In ‘96 ATLiens was released and in all honesty every. single. track. on that album is in my favorite songs of all time. I remember this album better than any other I’ve ever heard because my brother was born two months after its release. OutKast’s pure talent was laid down on this album. THIS was the album that singlehandedly made Southern Rap the undisputed ruler of Hip-­Hop at the time. Hip-­Hop in ‘96 was in a crazy place. Tupac was murdered that September, the East-Coast­-West-Coast beef was at its peak, and TWO GEORGIA BOYS swooped in and changed the course of Rap music.

The release of Aquemini catapulted OutKast into the stratosphere with the critically-acclaimed ‘Rosa Parks’. This track made them a part of popular culture and at this point there was no denying them as an all time Hip-­Hop group. What’s weird here is that ‘Rosa Parks’ is nowhere near the best track on the album - not by a long shot - let alone in contention for their best song overall. In my opinion, it’s one of their worst. But you know, pop culture or whatever. MY favorite song on the album, ‘Da Art of Storytellin’, Part I’, tells stories of young girls lost to the game and of the real struggle of up-and-coming artists trying to make it. This song is really a movie for me. Every time I hear this song, the lyrics come to life for me. I remember being a little girl hearing this song over and over, and my imagination would run with the lyrics.

Lastly, this album has ‘Liberation’. This song might be the greatest song of all-time. Hear me out. The piano. The drums. The bassline holding them together oh-so-delicately. Cee­-Lo with the vocals. The poem recited over the beat takes this from being just a Hip­-Hop track to a spoken-word groove at a Jazz club. This mashup of genres in a single Hip-­Hop record is unmatched and you’re not telling me otherwise. NOT TO MENTION Mama Badu gracing the track with her heavenly voice, not mentioning what she’s actually saying about having real friends and how to watch your back while being successful in the game. What makes this record my all-time favorite is knowing that 3000’s verse was written by Mama Badu and it’s what started the love affair that resulted in their first child.
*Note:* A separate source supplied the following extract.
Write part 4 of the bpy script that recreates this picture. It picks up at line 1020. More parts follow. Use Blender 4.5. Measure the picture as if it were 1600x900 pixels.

I could break down every single track from OutKast. I could express how 3000’s The Love Below is seriously on Prince’s level or how Speakerboxxx is so slept on that it should be a crime. But I could also break down every single track from ATCQ. I could discuss the intricacies of ATCQ’s slick discussion of fly ladies and ‘Sucka N****s’ all day, but I won’t. You wouldn’t make it to the end of that essay. I want to have a clear winner in my head for my own satisfaction about who is truly the object of my affection here, but as ‘Spottieottiedopaliscious’ blasts through my Beats, the only thing that I’ve concluded is that without ATCQ and OutKast my life would honestly be different and your favorite wouldn’t exist. And that’s real.